▶ TASK
All of the data that follows should be retyped exactly, please, except the pictures.

▶ DATA EXCERPT
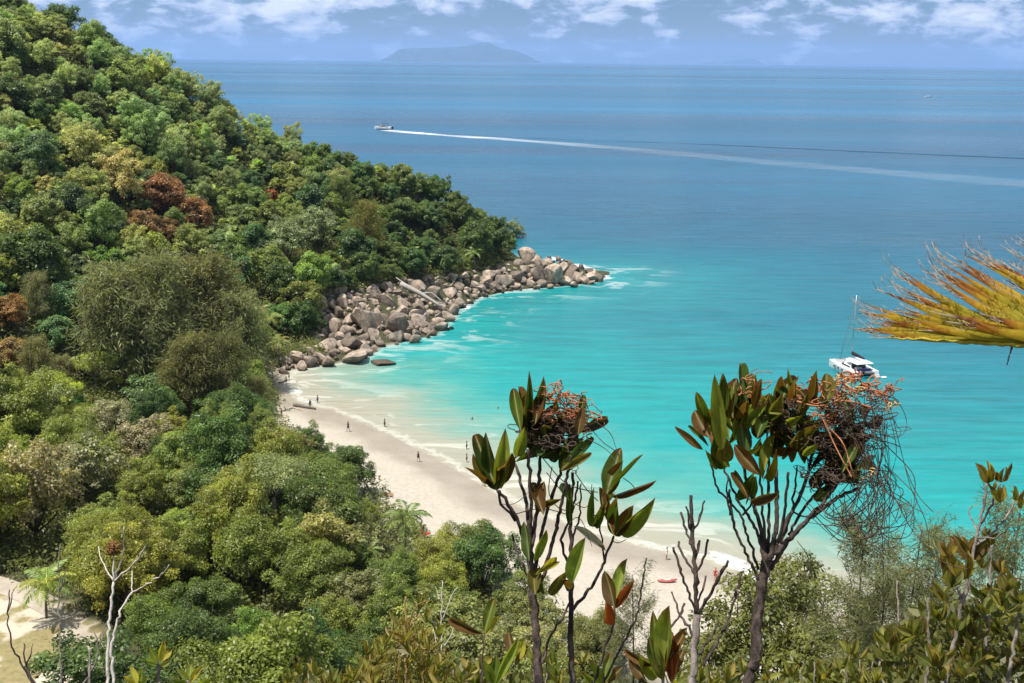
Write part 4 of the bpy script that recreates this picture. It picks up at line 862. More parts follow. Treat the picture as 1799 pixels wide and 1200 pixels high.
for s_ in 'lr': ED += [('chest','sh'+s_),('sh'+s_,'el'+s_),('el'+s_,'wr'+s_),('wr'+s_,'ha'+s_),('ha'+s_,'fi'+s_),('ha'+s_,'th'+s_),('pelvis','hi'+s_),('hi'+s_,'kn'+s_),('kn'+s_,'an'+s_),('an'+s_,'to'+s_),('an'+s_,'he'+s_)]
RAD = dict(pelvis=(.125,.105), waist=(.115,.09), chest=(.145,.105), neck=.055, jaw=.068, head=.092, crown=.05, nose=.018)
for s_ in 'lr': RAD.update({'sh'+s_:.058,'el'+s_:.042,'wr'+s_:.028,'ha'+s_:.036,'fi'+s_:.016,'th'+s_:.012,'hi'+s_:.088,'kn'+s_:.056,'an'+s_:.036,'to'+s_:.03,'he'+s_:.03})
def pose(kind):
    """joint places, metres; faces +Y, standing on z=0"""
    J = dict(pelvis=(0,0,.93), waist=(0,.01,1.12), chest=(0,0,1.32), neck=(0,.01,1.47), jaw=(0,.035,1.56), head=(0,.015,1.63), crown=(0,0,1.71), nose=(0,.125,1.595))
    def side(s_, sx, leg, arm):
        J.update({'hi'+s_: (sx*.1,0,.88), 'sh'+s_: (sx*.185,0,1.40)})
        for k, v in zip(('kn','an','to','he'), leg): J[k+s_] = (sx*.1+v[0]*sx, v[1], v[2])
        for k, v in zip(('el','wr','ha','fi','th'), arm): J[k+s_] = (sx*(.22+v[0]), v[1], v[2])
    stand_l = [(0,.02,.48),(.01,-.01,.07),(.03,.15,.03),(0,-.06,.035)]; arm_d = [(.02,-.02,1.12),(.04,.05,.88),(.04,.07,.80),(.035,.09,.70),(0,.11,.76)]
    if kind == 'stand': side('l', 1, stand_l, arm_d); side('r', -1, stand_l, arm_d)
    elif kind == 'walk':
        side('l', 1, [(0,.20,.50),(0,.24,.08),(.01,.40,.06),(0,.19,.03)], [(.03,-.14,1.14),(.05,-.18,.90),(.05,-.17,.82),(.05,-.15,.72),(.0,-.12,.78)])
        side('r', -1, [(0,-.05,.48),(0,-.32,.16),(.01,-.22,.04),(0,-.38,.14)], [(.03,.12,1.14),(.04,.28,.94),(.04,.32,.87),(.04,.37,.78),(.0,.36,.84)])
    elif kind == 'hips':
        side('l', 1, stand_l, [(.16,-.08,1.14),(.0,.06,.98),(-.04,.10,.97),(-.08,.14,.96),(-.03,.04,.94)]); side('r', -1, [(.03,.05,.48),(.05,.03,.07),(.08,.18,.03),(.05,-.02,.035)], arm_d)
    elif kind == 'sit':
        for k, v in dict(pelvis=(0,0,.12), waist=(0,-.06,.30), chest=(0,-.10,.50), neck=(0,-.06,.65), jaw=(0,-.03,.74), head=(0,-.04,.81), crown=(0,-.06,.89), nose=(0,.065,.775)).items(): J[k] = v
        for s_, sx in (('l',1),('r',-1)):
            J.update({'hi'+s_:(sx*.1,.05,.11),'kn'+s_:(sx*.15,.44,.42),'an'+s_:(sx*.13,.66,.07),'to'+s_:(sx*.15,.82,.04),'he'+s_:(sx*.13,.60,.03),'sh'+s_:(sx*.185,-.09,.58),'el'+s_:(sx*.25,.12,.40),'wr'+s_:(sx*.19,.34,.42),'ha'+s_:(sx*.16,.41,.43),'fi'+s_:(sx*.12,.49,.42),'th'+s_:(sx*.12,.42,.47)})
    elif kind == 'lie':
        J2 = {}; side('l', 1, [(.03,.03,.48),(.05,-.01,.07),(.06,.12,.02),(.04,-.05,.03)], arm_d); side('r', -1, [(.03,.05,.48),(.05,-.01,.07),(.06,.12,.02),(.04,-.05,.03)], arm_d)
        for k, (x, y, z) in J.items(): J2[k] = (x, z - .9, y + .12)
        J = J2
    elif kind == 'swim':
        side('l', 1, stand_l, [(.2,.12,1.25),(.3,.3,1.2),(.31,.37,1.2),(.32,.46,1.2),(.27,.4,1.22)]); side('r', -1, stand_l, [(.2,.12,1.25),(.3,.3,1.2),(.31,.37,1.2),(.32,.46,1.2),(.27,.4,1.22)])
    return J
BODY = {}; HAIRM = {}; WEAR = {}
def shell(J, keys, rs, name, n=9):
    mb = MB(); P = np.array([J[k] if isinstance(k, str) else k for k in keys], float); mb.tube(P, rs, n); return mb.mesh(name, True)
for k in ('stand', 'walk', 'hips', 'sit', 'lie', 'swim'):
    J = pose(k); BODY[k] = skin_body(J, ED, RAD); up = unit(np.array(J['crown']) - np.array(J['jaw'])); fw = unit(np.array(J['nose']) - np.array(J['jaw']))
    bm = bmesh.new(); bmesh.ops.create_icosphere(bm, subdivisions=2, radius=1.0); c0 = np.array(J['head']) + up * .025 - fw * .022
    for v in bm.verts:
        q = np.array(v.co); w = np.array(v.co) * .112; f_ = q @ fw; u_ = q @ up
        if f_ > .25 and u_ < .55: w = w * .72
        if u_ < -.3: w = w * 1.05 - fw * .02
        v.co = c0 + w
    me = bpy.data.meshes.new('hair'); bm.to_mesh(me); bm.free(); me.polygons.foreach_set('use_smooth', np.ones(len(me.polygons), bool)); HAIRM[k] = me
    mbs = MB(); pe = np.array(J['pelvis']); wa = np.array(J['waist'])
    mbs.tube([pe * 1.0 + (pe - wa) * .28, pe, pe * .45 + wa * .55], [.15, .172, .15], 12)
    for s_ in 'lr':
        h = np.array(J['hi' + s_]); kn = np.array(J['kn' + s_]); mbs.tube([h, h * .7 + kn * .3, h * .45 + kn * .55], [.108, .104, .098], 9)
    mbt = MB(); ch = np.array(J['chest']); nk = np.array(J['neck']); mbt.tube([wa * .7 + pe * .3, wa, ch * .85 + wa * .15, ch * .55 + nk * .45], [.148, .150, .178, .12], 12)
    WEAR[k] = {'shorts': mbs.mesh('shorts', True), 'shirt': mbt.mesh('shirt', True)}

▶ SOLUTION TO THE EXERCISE
Write part 4 of the bpy script that recreates this picture. It picks up at line 862. More parts follow. Treat the picture as 1799 pixels wide and 1200 pixels high.
for s_ in 'lr': ED += [('chest','sh'+s_),('sh'+s_,'el'+s_),('el'+s_,'wr'+s_),('wr'+s_,'ha'+s_),('ha'+s_,'fi'+s_),('ha'+s_,'th'+s_),('pelvis','hi'+s_),('hi'+s_,'kn'+s_),('kn'+s_,'an'+s_),('an'+s_,'to'+s_),('an'+s_,'he'+s_)]
RAD = dict(pelvis=(.125,.105), waist=(.115,.09), chest=(.145,.105), neck=.055, jaw=.068, head=.092, crown=.05, nose=.018)
for s_ in 'lr': RAD.update({'sh'+s_:.058,'el'+s_:.042,'wr'+s_:.028,'ha'+s_:.036,'fi'+s_:.016,'th'+s_:.012,'hi'+s_:.088,'kn'+s_:.056,'an'+s_:.036,'to'+s_:.03,'he'+s_:.03})
def pose(kind):
    """joint places, metres; faces +Y, standing on z=0"""
    J = dict(pelvis=(0,0,.93), waist=(0,.01,1.12), chest=(0,0,1.32), neck=(0,.01,1.47), jaw=(0,.035,1.56), head=(0,.015,1.63), crown=(0,0,1.71), nose=(0,.125,1.595))
    def side(s_, sx, leg, arm):
        J.update({'hi'+s_: (sx*.1,0,.88), 'sh'+s_: (sx*.185,0,1.40)})
        for k, v in zip(('kn','an','to','he'), leg): J[k+s_] = (sx*.1+v[0]*sx, v[1], v[2])
        for k, v in zip(('el','wr','ha','fi','th'), arm): J[k+s_] = (sx*(.22+v[0]), v[1], v[2])
    stand_l = [(0,.02,.48),(.01,-.01,.07),(.03,.15,.03),(0,-.06,.035)]; arm_d = [(.02,-.02,1.12),(.04,.05,.88),(.04,.07,.80),(.035,.09,.70),(0,.11,.76)]
    if kind == 'stand': side('l', 1, stand_l, arm_d); side('r', -1, stand_l, arm_d)
    elif kind == 'walk':
        side('l', 1, [(0,.20,.50),(0,.24,.08),(.01,.40,.06),(0,.19,.03)], [(.03,-.14,1.14),(.05,-.18,.90),(.05,-.17,.82),(.05,-.15,.72),(.0,-.12,.78)])
        side('r', -1, [(0,-.05,.48),(0,-.32,.16),(.01,-.22,.04),(0,-.38,.14)], [(.03,.12,1.14),(.04,.28,.94),(.04,.32,.87),(.04,.37,.78),(.0,.36,.84)])
    elif kind == 'hips':
        side('l', 1, stand_l, [(.16,-.08,1.14),(.0,.06,.98),(-.04,.10,.97),(-.08,.14,.96),(-.03,.04,.94)]); side('r', -1, [(.03,.05,.48),(.05,.03,.07),(.08,.18,.03),(.05,-.02,.035)], arm_d)
    elif kind == 'sit':
        for k, v in dict(pelvis=(0,0,.12), waist=(0,-.06,.30), chest=(0,-.10,.50), neck=(0,-.06,.65), jaw=(0,-.03,.74), head=(0,-.04,.81), crown=(0,-.06,.89), nose=(0,.065,.775)).items(): J[k] = v
        for s_, sx in (('l',1),('r',-1)):
            J.update({'hi'+s_:(sx*.1,.05,.11),'kn'+s_:(sx*.15,.44,.42),'an'+s_:(sx*.13,.66,.07),'to'+s_:(sx*.15,.82,.04),'he'+s_:(sx*.13,.60,.03),'sh'+s_:(sx*.185,-.09,.58),'el'+s_:(sx*.25,.12,.40),'wr'+s_:(sx*.19,.34,.42),'ha'+s_:(sx*.16,.41,.43),'fi'+s_:(sx*.12,.49,.42),'th'+s_:(sx*.12,.42,.47)})
    elif kind == 'lie':
        J2 = {}; side('l', 1, [(.03,.03,.48),(.05,-.01,.07),(.06,.12,.02),(.04,-.05,.03)], arm_d); side('r', -1, [(.03,.05,.48),(.05,-.01,.07),(.06,.12,.02),(.04,-.05,.03)], arm_d)
        for k, (x, y, z) in J.items(): J2[k] = (x, z - .9, y + .12)
        J = J2
    elif kind == 'swim':
        side('l', 1, stand_l, [(.2,.12,1.25),(.3,.3,1.2),(.31,.37,1.2),(.32,.46,1.2),(.27,.4,1.22)]); side('r', -1, stand_l, [(.2,.12,1.25),(.3,.3,1.2),(.31,.37,1.2),(.32,.46,1.2),(.27,.4,1.22)])
    return J
BODY = {}; HAIRM = {}; WEAR = {}
def shell(J, keys, rs, name, n=9):
    mb = MB(); P = np.array([J[k] if isinstance(k, str) else k for k in keys], float); mb.tube(P, rs, n); return mb.mesh(name, True)
for k in ('stand', 'walk', 'hips', 'sit', 'lie', 'swim'):
    J = pose(k); BODY[k] = skin_body(J, ED, RAD); up = unit(np.array(J['crown']) - np.array(J['jaw'])); fw = unit(np.array(J['nose']) - np.array(J['jaw']))
    bm = bmesh.new(); bmesh.ops.create_icosphere(bm, subdivisions=2, radius=1.0); c0 = np.array(J['head']) + up * .025 - fw * .022
    for v in bm.verts:
        q = np.array(v.co); w = np.array(v.co) * .112; f_ = q @ fw; u_ = q @ up
        if f_ > .25 and u_ < .55: w = w * .72
        if u_ < -.3: w = w * 1.05 - fw * .02
        v.co = c0 + w
    me = bpy.data.meshes.new('hair'); bm.to_mesh(me); bm.free(); me.polygons.foreach_set('use_smooth', np.ones(len(me.polygons), bool)); HAIRM[k] = me
    mbs = MB(); pe = np.array(J['pelvis']); wa = np.array(J['waist'])
    mbs.tube([pe * 1.0 + (pe - wa) * .28, pe, pe * .45 + wa * .55], [.15, .172, .15], 12)
    for s_ in 'lr':
        h = np.array(J['hi' + s_]); kn = np.array(J['kn' + s_]); mbs.tube([h, h * .7 + kn * .3, h * .45 + kn * .55], [.108, .104, .098], 9)
    mbt = MB(); ch = np.array(J['chest']); nk = np.array(J['neck']); mbt.tube([wa * .7 + pe * .3, wa, ch * .85 + wa * .15, ch * .55 + nk * .45], [.148, .150, .178, .12], 12)
    WEAR[k] = {'shorts': mbs.mesh('shorts', True), 'shirt': mbt.mesh('shirt', True)}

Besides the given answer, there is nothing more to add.